Todas as criaturas de esquerda temos a aprender com o queerpunk.

Amálgama




Bruno Cava

Engenheiro aeronáutico e bacharel em direito, mas gosta mesmo é de literatura e cinema. Autor de A vida dos direitos: Ensaio sobre violência e modernidade (Lumen Iuris, 2008).


Amálgama






MAIS RECENTES


  • RICARDO ROCHA AGUIEIRAS

    Desconheço totalmente a “cartilhas antihomofóbicas nas escolas”; que você literalmente fala como existente aqui, hoje. Onde??? Que eu saiba, a Dona Dilma proibiu veementemente , num nojento acordo com a bancada evangélica do Senado. Outra coisa, esse papo de “esquerda” e de “direita”, para mim, já caiu junto com o muro de Berlin e o mundo é muito mais colorido que apenas o preto e o branco. Essa “esquerda” que você fala que devemos dar atenção, já fez muito mal à Liberdade e a todo o movimento LGBT. Bruce LaBruce não é exemplo de nada, pois aqui se aproximou com o que há de pior do conservadorismo gay, amigo intimo do senhor André Fischer, suas elites e bolhas de conforto, onde se compram Direitos – que nunca deveriam ser coisas “compráveis” – e onde se condenam as vítimas da homofobia, não os assassinos. Não vejo questionamentos transgressores nos filmes de LaBruce, mas um novo modismo de “mudernos”. Enfim, respeito sua ampla e evidente cultura e saber e seu texto bem escrito nos traz muita informação e sou realmente grato por elas.
    Ricardo Aguieiras
    Bicha velha convencional identitária 12 horas por dia e queer nas outras 12 horas. fora que sou muito burro, incapaz de ter argumentos para uma discussão, como pode ver.

  • Bruno Cava

    Mestre Ricardo,

    Achei seu comentário bem inteligente.

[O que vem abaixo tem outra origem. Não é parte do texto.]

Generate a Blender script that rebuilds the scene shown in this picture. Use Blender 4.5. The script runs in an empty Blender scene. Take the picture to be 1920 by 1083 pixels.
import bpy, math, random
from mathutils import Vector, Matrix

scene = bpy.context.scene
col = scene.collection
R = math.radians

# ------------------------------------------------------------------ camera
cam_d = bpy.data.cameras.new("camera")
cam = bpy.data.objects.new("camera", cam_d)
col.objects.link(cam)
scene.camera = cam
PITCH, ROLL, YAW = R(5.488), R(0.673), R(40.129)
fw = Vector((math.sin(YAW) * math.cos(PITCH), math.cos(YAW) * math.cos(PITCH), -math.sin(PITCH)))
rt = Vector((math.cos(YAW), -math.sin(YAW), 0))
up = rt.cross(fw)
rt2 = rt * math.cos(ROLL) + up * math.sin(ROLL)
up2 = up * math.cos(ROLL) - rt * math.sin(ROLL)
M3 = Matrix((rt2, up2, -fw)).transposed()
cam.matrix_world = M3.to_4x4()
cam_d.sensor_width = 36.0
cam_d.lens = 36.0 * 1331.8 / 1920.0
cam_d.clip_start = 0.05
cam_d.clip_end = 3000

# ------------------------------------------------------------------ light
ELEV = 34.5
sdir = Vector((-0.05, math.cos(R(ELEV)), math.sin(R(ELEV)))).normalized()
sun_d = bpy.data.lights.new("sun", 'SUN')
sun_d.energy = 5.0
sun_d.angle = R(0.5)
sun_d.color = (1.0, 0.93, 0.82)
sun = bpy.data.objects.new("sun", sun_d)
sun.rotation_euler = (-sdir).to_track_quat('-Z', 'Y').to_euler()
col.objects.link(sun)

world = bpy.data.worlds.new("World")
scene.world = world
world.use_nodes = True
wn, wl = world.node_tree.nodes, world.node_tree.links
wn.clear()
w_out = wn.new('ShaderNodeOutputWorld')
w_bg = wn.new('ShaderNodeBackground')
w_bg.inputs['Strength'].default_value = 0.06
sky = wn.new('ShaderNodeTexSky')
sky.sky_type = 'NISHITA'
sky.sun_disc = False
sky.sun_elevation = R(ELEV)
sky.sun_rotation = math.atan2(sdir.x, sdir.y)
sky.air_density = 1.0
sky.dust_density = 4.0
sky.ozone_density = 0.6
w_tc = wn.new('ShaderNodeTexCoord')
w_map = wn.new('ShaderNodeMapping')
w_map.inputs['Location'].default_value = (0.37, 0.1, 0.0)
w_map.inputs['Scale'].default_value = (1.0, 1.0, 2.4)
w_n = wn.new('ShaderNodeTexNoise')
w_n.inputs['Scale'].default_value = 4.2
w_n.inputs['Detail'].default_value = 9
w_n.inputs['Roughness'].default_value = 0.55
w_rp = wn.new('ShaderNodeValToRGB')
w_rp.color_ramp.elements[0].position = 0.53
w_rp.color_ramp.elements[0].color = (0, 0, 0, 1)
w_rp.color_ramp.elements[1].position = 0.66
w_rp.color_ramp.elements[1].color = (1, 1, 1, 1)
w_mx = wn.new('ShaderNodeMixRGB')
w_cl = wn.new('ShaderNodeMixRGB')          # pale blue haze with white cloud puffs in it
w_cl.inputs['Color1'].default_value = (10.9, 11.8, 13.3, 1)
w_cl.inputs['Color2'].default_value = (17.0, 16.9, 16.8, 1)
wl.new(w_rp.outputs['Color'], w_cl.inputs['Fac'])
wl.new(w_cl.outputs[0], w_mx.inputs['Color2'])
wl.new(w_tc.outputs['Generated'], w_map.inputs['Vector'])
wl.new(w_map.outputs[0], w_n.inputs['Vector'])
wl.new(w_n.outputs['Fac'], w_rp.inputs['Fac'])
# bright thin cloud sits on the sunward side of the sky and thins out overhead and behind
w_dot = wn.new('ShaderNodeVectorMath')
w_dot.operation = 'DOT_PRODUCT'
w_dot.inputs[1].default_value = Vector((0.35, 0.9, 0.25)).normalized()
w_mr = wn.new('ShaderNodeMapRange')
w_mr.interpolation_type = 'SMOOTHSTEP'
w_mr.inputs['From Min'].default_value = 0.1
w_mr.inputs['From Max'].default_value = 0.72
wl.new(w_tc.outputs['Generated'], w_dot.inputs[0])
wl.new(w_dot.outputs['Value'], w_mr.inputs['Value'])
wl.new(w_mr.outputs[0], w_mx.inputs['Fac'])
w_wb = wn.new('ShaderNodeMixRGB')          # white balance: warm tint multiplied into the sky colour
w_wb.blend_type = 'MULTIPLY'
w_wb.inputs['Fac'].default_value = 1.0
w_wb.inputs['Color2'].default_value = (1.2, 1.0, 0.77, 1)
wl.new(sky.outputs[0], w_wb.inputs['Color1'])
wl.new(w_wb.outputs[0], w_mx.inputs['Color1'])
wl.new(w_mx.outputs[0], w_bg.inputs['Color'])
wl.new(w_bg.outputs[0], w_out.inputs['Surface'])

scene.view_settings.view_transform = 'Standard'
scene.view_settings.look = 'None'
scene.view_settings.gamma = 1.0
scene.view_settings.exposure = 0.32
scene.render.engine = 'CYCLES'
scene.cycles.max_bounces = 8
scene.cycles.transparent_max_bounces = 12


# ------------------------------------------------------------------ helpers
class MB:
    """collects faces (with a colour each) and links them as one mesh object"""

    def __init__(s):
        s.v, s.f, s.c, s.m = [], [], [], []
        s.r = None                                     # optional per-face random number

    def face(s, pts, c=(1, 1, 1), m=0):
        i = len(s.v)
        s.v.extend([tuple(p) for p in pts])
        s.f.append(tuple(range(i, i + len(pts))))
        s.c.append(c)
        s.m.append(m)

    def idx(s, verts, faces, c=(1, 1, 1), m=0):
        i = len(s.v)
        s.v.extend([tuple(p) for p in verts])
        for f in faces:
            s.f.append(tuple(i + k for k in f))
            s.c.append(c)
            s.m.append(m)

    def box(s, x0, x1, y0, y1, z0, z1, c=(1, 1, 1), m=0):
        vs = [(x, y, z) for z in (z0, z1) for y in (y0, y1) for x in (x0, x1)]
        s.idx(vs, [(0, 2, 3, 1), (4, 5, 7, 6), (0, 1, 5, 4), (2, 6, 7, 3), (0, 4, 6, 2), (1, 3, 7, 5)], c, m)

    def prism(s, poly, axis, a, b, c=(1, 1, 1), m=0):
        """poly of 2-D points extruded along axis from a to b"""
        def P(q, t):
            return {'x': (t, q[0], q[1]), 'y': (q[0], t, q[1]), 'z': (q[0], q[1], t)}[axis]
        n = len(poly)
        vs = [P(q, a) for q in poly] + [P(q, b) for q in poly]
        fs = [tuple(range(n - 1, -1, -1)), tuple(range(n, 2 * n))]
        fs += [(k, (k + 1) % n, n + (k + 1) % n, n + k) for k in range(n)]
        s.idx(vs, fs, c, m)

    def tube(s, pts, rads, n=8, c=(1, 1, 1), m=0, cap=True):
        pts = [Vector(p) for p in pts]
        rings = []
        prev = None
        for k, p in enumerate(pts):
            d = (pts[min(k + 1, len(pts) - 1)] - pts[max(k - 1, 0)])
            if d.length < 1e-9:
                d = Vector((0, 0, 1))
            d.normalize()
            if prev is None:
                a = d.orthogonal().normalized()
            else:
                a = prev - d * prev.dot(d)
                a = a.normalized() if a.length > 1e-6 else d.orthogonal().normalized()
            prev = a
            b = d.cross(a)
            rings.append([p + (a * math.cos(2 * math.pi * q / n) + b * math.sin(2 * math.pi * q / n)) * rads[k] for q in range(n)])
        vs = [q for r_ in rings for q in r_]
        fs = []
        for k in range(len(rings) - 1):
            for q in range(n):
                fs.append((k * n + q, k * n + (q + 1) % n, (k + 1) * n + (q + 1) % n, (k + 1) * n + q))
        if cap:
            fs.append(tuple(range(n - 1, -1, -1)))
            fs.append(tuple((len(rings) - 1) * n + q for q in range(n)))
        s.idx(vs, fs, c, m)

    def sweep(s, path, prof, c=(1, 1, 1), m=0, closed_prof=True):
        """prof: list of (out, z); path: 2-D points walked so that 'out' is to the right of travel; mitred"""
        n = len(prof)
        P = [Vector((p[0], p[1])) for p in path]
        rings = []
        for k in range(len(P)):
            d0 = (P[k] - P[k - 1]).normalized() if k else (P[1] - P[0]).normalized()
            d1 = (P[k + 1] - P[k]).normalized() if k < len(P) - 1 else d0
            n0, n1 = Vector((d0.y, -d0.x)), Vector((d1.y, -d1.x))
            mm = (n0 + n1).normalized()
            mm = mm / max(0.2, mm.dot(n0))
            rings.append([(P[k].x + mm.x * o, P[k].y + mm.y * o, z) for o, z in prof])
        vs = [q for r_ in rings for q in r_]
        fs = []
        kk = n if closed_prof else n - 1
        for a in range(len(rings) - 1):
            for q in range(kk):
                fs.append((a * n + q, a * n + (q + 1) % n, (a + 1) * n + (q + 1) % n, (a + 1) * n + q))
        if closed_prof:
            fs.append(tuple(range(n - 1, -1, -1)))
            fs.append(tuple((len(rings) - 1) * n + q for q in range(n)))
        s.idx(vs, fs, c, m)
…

    De fato, o kit anti-homofobia para as escolas, aqui no Brasil, ainda está travado por decisão do governo, depois da pressão de políticos evangélicos e da classe-média moralista.

    Se você acha esquerda e direita tão pouco colorido e dicotômico, por que não acha o mesmo de homossexual e heterossexual? de bicha e homem?

    E eu não poderia concordar mais com você que parte da esquerda age contra o movimento. A suspeita permanente diante dela é justificada pela história. E o pior é que parte dessa esquerda se aproximou do movimento pela via dos direitos humanos, “contra todas as formas de preconceito”, e acaba entrando nas agendas do poder punitivo e do estado policial.

    O canadense Bruce Labruce convido a acompanhar a sequência de postagens aqui no Amálgama que pretendo fazer sobre cinema queer, tomei o cuidado de assistir a todos os filmes e ler a tradição crítica a respeito, e gostaria mesmo de travar um diálogo.

    Abração.

  • João Antonio Guerra

    Queerpunk: taí uma palavra que me pega pelos ossos.

    O ser humano habita poeticamente este mundo, estando sempre em processo de travessia, na corda bamba do limite com o outro. Eis aí, para mim, a tensão-mãe da Poesia; mas isso quem fala é apenas um entusiasta dos estudos da Poética, e que talvez tenha lido Baudelaire demais.

    A palavra queer, radicalmente, agrupa em si todas as diferenças – Diferença – formadoras dessa corda bamba, na qual não andamos simplesmente sobre, mas sim nela e a partir dela. Ela é originária e, em nossa comportamento quase astiguimático (só quase, pois jamais deixaremos de sermos humanos não importa o quanto tentemos), facilmente deixada de lado.

    E o punk, ora… eu aqui me lembrando dos meus nada distantes quinze anos; Iggy Pop, Strummer, Kurt e, principalmente, Johnny e Sid. Foi com eles que aprendi a amar a Arte, Literatura em especial. Eles me disseram que o real dói a dor mais humana. Ficou sendo.

    Nas minhas leituras de internet, vejo que falta uma aceitação das diferenças verdadeira; o que aparece é uma esterilização do outro pela e em prol da normalidade. Praticamente todos me parecem guiados por aquele maldito e traiçoeiro ditado dos nossos tempos de mini-adultos: “trate os outros como você gostaria de ser tratado”. Os movimentos negros, feministas e gays parecem não lutar por si, mas pela escolha dos protagonistas das próximas propagandas estatais.

    Seu texto, Cava, torna mais nítidas as coisas na minha cabeça: há nas mãos dos gays, definitivamente ainda não digeridos, um novo caminho para a Poesia. Posso estar equivocado, talvez até simplesmente sendo ridículo, mas foi bom lê-lo, Cava. E pode contar que estarei de olho nas suas próximas publicações.